EXERCISE | Everything from the first line down to the line containing "sc.camera = cam" is to be retyped exactly, both ends included, with pictures left out.

===

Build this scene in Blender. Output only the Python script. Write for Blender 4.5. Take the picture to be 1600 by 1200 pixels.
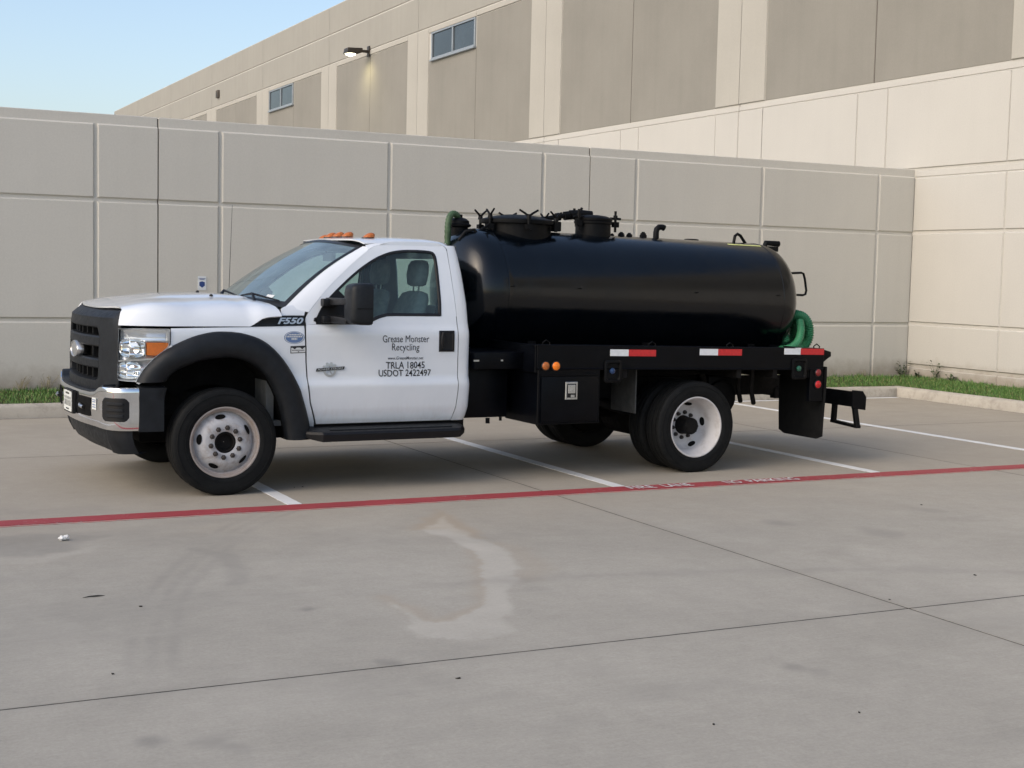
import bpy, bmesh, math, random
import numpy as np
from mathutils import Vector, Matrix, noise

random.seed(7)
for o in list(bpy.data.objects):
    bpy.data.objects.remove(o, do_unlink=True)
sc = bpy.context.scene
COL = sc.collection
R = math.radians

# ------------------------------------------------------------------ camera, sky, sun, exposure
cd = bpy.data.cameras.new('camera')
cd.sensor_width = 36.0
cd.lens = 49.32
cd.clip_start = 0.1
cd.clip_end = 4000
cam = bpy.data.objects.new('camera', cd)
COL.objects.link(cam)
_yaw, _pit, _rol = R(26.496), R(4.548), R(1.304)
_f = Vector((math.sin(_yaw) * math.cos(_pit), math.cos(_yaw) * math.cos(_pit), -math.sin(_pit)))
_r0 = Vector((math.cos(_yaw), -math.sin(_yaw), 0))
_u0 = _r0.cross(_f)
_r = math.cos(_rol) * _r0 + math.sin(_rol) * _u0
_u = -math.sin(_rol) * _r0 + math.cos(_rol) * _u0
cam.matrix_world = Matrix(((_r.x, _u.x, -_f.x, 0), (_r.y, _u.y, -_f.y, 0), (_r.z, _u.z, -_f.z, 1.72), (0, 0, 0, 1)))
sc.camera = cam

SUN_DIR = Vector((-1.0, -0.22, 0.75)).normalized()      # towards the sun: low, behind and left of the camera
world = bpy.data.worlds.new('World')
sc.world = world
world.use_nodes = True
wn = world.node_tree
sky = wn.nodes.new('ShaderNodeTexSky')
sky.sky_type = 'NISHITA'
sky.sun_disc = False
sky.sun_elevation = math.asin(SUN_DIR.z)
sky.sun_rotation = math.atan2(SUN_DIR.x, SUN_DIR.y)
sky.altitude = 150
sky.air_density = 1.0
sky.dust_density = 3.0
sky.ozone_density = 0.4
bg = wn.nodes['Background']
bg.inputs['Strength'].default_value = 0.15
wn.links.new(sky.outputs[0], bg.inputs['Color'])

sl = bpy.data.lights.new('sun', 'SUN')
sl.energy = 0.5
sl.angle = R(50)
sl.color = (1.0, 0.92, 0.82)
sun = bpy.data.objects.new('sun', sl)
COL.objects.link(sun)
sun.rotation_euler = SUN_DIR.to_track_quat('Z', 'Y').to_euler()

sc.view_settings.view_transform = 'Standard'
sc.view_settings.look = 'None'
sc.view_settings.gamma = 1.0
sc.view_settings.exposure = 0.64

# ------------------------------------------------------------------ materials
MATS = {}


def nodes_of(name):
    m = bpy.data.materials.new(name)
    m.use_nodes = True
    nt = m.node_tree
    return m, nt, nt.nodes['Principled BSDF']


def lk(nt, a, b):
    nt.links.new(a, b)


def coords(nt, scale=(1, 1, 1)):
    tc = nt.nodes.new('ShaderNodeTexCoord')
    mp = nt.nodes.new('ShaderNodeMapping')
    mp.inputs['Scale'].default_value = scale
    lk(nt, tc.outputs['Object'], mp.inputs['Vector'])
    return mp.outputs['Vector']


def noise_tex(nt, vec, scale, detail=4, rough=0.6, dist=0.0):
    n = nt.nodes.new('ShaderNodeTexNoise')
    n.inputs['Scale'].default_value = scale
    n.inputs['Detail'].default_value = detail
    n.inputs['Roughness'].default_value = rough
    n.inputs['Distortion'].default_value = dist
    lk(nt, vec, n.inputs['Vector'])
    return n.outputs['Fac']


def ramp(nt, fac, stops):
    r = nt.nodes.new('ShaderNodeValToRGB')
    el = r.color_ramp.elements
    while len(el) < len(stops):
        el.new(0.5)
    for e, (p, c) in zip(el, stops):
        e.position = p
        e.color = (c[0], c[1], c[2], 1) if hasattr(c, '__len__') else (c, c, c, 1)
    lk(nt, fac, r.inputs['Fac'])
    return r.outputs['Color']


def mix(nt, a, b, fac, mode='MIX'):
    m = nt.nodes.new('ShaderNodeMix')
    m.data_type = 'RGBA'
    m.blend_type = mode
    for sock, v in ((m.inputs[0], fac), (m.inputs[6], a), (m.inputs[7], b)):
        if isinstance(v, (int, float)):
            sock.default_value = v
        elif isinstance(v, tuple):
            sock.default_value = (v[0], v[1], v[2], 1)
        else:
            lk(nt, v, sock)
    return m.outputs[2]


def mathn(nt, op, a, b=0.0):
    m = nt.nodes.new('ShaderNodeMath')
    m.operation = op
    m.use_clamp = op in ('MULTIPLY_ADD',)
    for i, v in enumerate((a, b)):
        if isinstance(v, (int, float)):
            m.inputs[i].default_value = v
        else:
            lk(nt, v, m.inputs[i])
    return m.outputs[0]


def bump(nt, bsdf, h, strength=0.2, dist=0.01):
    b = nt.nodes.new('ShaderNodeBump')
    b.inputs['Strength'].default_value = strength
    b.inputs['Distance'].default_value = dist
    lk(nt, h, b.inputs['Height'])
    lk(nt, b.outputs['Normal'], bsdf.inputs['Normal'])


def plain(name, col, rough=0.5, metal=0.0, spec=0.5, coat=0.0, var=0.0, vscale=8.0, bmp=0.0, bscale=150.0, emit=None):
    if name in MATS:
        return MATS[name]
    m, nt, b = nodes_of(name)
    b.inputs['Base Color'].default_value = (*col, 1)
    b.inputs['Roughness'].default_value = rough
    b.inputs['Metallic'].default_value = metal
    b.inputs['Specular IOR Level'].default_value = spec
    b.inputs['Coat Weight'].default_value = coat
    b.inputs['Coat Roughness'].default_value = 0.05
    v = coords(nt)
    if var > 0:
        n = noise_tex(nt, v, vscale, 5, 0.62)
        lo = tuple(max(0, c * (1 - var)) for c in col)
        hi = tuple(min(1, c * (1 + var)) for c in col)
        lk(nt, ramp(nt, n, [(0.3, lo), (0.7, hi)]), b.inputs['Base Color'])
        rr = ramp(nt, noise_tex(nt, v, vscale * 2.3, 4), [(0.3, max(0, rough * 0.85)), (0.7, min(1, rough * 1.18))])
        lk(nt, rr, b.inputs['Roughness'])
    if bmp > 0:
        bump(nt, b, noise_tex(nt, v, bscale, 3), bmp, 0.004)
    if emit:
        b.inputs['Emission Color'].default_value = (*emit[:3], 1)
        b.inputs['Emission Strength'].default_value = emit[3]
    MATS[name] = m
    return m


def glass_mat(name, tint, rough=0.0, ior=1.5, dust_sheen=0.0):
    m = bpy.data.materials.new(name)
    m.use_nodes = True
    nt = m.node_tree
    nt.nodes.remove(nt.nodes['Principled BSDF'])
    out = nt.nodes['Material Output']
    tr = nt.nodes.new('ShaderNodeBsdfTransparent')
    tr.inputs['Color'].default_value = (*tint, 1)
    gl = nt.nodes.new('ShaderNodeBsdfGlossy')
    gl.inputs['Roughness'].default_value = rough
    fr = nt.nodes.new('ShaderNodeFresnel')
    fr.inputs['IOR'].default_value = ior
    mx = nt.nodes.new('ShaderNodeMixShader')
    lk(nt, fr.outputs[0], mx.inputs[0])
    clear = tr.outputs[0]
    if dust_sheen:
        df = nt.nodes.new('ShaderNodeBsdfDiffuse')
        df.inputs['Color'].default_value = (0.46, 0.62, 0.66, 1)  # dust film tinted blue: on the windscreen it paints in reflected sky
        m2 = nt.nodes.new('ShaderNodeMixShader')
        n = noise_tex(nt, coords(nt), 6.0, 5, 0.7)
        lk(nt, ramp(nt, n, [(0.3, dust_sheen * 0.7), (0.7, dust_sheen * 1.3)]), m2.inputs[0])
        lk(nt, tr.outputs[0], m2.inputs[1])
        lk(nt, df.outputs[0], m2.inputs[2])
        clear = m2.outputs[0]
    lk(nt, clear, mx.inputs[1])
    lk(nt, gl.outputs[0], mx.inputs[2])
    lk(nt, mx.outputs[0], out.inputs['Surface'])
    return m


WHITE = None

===

FULL ANSWER |
Build this scene in Blender. Output only the Python script. Write for Blender 4.5. Take the picture to be 1600 by 1200 pixels.
import bpy, bmesh, math, random
import numpy as np
from mathutils import Vector, Matrix, noise

random.seed(7)
for o in list(bpy.data.objects):
    bpy.data.objects.remove(o, do_unlink=True)
sc = bpy.context.scene
COL = sc.collection
R = math.radians

# ------------------------------------------------------------------ camera, sky, sun, exposure
cd = bpy.data.cameras.new('camera')
cd.sensor_width = 36.0
cd.lens = 49.32
cd.clip_start = 0.1
cd.clip_end = 4000
cam = bpy.data.objects.new('camera', cd)
COL.objects.link(cam)
_yaw, _pit, _rol = R(26.496), R(4.548), R(1.304)
_f = Vector((math.sin(_yaw) * math.cos(_pit), math.cos(_yaw) * math.cos(_pit), -math.sin(_pit)))
_r0 = Vector((math.cos(_yaw), -math.sin(_yaw), 0))
_u0 = _r0.cross(_f)
_r = math.cos(_rol) * _r0 + math.sin(_rol) * _u0
_u = -math.sin(_rol) * _r0 + math.cos(_rol) * _u0
cam.matrix_world = Matrix(((_r.x, _u.x, -_f.x, 0), (_r.y, _u.y, -_f.y, 0), (_r.z, _u.z, -_f.z, 1.72), (0, 0, 0, 1)))
sc.camera = cam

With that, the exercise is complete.